Which Type of Share Should You Choose? A Reality Check
It depends on your goals. Want control? Go for voting shares—or don’t bother. Seeking income? Preferred or dividend-paying common. Chasing growth? Common in high-potential firms. But beware: high reward comes with high noise.
Let’s be clear about this: retail investors are usually stuck with Class B or common non-voting shares. The real power sits with insiders. And that’s not going to change. So your strategy should reflect that reality—diversify, stay informed, and never assume ownership equals influence.
That said, don’t ignore smaller players. A startup offering founders’ shares with vesting and upside might beat a stagnant blue-chip dividend any day. But you’d better understand the terms.
Frequently Asked Questions
Can you convert preferred shares into common shares?
Sometimes. Many preferred shares are convertible at a set ratio. For example, one preferred share might convert into two common shares. But conversion is usually optional and time-bound. Check the prospectus.

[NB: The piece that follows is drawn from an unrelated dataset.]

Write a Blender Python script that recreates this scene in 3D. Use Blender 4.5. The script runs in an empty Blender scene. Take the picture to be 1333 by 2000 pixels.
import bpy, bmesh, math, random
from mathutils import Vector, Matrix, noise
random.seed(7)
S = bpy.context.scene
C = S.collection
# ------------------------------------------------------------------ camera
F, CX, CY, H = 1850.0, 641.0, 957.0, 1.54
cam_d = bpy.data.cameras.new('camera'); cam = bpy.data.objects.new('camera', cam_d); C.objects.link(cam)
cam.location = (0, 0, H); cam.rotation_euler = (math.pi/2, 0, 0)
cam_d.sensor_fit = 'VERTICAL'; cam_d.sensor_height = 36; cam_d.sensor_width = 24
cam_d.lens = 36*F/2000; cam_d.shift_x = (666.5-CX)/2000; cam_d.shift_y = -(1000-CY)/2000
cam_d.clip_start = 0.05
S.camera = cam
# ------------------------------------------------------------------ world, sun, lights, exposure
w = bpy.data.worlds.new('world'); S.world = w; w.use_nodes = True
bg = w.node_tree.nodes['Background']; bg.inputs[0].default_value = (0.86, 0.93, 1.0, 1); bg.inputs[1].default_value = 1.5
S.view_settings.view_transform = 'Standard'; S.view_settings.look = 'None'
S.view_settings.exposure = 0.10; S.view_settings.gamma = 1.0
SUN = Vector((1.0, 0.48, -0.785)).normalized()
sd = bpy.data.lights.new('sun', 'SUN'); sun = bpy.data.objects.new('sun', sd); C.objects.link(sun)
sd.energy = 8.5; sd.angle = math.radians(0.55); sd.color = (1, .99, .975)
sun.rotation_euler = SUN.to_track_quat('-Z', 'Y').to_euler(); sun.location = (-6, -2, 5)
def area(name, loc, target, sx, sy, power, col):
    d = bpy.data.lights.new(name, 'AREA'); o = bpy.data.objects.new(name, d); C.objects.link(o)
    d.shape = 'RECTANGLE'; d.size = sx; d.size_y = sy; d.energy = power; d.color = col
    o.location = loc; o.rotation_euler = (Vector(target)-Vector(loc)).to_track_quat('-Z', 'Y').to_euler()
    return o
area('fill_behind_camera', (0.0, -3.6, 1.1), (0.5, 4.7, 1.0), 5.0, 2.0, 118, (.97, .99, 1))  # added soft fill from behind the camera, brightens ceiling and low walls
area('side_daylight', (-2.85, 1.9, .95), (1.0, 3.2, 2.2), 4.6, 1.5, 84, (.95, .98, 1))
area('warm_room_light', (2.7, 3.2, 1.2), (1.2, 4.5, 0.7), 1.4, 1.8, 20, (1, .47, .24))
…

Are common shares riskier than bonds?
Yes. Bonds are debt. You’re a creditor. Common shares are equity. You’re a residual claimant. In bankruptcy, bondholders get paid first. Common shareholders often get nothing. That’s the hierarchy.
Do all companies have multiple share classes?
No. Most don’t. Small firms and older corporations tend to have one class. It’s mostly tech and family-run firms that split shares. About 15% of S&P 500 companies use dual-class structures. Suffice to say, it’s a niche practice with outsize impact.
The Bottom Line: Ownership Is Only Half the Story
You can own shares and still have no power. You can get dividends and still lose money. The four types—common, preferred, dual-class, and founders’—are not just financial instruments. They’re tools of control, leverage, and strategy. And that’s what most investors miss. It’s not just about how many shares you have. It’s about what those shares let you do. Or not do. Because in the end, a share isn’t just a piece of paper. It’s a bundle of rights. And some bundles are emptier than others.